Robbed of feeling happy about wedding planning

penny0112

New Member
Hi everyone, just wanted to get something of my chest and to seek some advise if you guys faced something similar. I got engaged in 2021 and my fiancé and I have agreed that we will hold our wedding in 2023. I have very traditional parents and they insisted that we seek the advise of a fengshui master on picking a suitable date to get married. Co-incidentally my friend announced that she will be getting married in 2023 as well and this happened before we picked a date with the master. I didn't want to clash with her wedding as we are very close friends but the master picked a date on the same month as hers. This meant that we can't be each other's bridesmaids and be around each other's morning ceremonies according to the master's advise. After breaking the news to her, she cut me off for a few months and now even though we have decided to put this matter behind us for now, I couldn't carry on planning my wedding with happiness without thinking about this matter. Just wanted to know if anyone has faced something similar?
 

Alexwee88

New Member
But it behind you, what really matters is who you're with. Your partner is the one that will always be with you till part.
 

tansirui

New Member
Hello!

One of my close friends also picked a wedding date that was within 3 months of my own wedding ceremony. We both picked the dates based on fengshui (since both of our families believe in that). It's unfortunate that we could not be each other's bridesmaids or wedding guest, but we put that aside and wished each other well!

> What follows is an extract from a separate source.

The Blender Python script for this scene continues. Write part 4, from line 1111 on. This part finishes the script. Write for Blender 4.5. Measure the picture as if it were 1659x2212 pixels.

Although we technically cannot be involved in each other's wedding ceremonies for the actual day, we still update each other on how the wedding planning is going (e.g. where to get guo da li items, our Pre-Wedding Shoot photographs etc) to share our joy. It's actually been really rewarding having someone on the same wedding planning journey as myself.

You can consider (a) talking to your friend about wedding planning to share joy without actually going to each other's wedding (b) have a joint bachelorette celebration or (c) ask each other for advice about the wedding planning. But on the other hand, if your friend is totally unwilling to talk about wedding stuff with you, and "blames" you in any way for the clashing wedding dates, then I'd say you should reconsider the friendship. Weddings should be a joyous occasion, not about anyone's ego.